This study presents the development and validation of a control framework for a quadruped wheeled robot capable of stable and efficient spiral stair ascent and descent. The proposed system integrates the advantages of legged and wheeled locomotion, enabling both high terrain adaptability and mobility efficiency. In particular, the research focuses on addressing the challenging problem of coordinated control between leg mechanisms and wheels in complex environments such as spiral staircases.

A Model Predictive Control (MPC)-based approach was adopted to generate optimal motion trajectories while considering the robot's dynamic constraints. By predicting future states over a finite time horizon and optimizing control inputs in real time, the controller enables adaptive behavior under varying stair geometries. The dynamic model of the robot was constructed to accurately capture interactions between the robot and the environment, including contact forces, posture stability, and wheel-ground interactions.

To improve maneuverability, the robot design incorporates an additional yaw degree of freedom in each leg, allowing flexible trajectory adjustment during curved motion. The MPC framework was designed with multiple cost functions to achieve trajectory tracking, posture stabilization, impact force reduction, and balance maintenance.

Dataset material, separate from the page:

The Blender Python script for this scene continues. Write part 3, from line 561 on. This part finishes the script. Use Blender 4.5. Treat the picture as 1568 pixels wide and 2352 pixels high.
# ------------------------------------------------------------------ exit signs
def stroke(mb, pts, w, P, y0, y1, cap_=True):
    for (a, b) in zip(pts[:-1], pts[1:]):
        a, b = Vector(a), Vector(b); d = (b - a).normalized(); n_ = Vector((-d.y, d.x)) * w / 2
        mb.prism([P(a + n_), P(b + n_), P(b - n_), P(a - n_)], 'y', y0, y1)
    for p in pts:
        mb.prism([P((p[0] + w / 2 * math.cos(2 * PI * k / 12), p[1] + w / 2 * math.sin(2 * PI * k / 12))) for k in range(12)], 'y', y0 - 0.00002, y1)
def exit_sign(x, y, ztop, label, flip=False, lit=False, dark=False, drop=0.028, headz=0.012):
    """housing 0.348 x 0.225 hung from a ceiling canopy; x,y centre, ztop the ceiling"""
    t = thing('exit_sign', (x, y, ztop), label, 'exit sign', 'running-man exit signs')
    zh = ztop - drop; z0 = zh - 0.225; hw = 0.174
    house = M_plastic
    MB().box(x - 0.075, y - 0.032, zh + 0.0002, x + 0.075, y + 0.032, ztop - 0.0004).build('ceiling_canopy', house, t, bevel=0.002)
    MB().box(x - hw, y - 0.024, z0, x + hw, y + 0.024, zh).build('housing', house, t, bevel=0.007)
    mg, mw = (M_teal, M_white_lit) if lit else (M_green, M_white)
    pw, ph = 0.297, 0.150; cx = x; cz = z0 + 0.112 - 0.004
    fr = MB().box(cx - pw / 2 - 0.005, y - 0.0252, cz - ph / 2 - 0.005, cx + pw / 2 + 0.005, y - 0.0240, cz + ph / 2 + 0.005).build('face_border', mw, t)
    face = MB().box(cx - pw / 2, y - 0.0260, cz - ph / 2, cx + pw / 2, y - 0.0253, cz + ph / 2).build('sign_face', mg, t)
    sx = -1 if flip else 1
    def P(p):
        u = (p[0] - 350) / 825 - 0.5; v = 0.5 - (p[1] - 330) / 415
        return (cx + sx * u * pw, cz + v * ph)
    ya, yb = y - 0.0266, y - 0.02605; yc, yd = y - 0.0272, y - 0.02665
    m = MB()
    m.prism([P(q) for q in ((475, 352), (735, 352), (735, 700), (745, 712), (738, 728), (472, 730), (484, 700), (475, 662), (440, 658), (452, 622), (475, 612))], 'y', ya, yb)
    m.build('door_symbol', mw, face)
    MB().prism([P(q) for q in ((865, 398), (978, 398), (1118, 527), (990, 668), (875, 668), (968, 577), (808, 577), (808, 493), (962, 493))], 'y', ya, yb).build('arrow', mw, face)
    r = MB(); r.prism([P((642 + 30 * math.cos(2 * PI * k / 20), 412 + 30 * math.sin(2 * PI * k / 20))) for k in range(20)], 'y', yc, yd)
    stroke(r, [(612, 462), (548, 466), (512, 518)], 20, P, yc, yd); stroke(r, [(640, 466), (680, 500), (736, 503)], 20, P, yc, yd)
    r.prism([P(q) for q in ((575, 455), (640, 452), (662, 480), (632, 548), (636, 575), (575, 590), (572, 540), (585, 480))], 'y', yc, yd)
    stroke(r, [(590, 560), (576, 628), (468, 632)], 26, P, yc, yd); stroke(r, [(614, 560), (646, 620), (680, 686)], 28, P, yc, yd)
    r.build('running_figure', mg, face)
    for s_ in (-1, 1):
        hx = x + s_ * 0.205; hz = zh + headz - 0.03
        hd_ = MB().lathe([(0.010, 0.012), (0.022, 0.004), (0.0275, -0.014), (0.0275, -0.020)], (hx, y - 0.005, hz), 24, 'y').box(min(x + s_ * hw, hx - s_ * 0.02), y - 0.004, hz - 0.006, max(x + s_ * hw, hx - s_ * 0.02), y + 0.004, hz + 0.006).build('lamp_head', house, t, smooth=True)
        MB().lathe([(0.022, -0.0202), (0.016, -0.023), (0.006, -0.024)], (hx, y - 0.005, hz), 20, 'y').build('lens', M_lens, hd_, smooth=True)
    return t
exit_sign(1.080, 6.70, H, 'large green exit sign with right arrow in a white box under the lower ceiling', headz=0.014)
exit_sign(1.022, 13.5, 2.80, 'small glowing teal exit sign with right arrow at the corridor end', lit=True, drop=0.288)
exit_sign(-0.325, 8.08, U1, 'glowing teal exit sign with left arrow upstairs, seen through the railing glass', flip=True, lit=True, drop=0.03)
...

This formulation enables the robot to minimize slippage and maintain stability during both ascent and descent.

Simulation results demonstrate that the proposed method significantly improves motion smoothness and stability compared to conventional approaches. In particular, the robot successfully navigates spiral stairs with continuous trajectory tracking and reduced impact forces, even under dynamically changing conditions. The system adapts to different stair geometries without requiring extensive parameter tuning or retraining, highlighting its robustness and generalization capability.

Furthermore, the results indicate that the integration of yaw-axis control and MPC contributes to enhanced locomotion performance, enabling efficient turning and alignment along curved paths. This is especially important for spiral staircases, where conventional robots often experience instability due to asymmetric terrain.

Overall, this research demonstrates that the proposed MPC-based control framework provides a practical and effective solution for enabling quadruped wheeled robots to operate in complex, unstructured environments. The findings contribute to advancing robotic mobility in real-world applications such as disaster response, inspection, and infrastructure maintenance, where reliable navigation over stairs and irregular terrains is essential.